Mexican bishops mark bicentennial with call for reconciliation

MEXICO CITY – As Mexico began bicentennial celebrations of its independence from Spain, the Mexican bishops’ conference issued a wide-ranging pastoral letter, calling for a national reconciliation of the centuries-old divisions over ethnicity, historical interpretations and the often-strained relationship between church and state.

“One of the great pending tasks … is the reconciliation among all those that formed this great nation,” the bishops said in their Aug. 30 letter.

Reconciliation with the past means “accepting our indigenous and European roots, especially Spanish (roots),” the bishops said. It also means “eliminating secular fundamentalism and religious intolerance of any kind.”

In the letter, the bishops urged action to fight the country’s rampant poverty and called for structural changes so that the country’s officially secular education system “becomes a true school of respect and appreciation of the cultural and religious differences.”
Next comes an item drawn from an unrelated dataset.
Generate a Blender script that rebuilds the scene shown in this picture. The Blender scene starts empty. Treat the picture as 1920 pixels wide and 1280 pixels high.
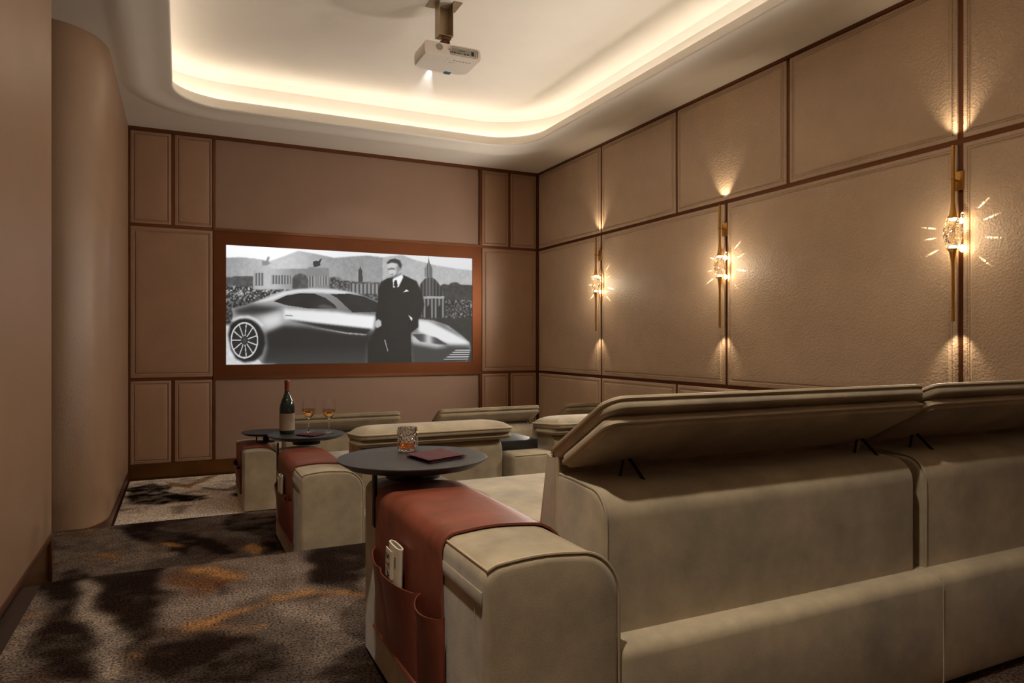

“The bishops of Mexico think that it would be a sin of omission to stay on the margins and keep silent about … history,” said Archbishop Alberto Suarez Inda of Morelia, president of the bishops’ commission on the bicentennial. “As citizens and as Christians we consider it a duty to join in the commemoration of these significant historic acts.”

The bishops published the letter as a booklet of 140 key points.

They dedicated the first points to setting the record straight on the church’s complex role in the nation-shaping event, which was fomented Sept. 15, 1810, by a parish priest, Father Miguel Hidalgo Costilla, and opposed by the Catholic hierarchy. The letter acknowledged the church hierarchy’s opposition to the revolution and its loyalty to Spain and made clear that Father Hidalgo and another independence hero, Father Jose Maria Morelos, were not excommunicated for their rebelliousness, despite what is taught in Mexican public schools.

Later portions of the letter expressed a desire for today’s church to be an active player in national affairs. The bishops called on the political class to develop an “intellectual maturity” by putting aside personal and partisan interests for the national good.

The letter was also released in a ceremony attended by Interior Minister Jose Francisco Blake Mora and first lady Margarita Zavala.

“We Catholics have the commitment to collaborate in the construction of this grand Mexican nation,” the bishops said.

“We don’t want to be excluded nor much less exclude ourselves; we know we are identified with this people and this culture (as is) so clearly expressed in the mestizo face of Our Lady of Guadalupe,” they said.

The bishops planned a Sept. 1 Mass to mark independence at the Basilica of Our Lady of Guadalupe with Mexico City Cardinal Norberto Rivera Carrera as the main celebrant. All of the country’s bishops were expected to attend.

They also asked parishes throughout Mexico to offer special prayers Sept. 9-15. Special Masses were planned in each diocese Sept. 15, the day Mexicans traditionally gather after dark to take in re-enactments of Father Hidalgo’s “grito,” or shout, for independence made from his parish in the state of Guanajuato.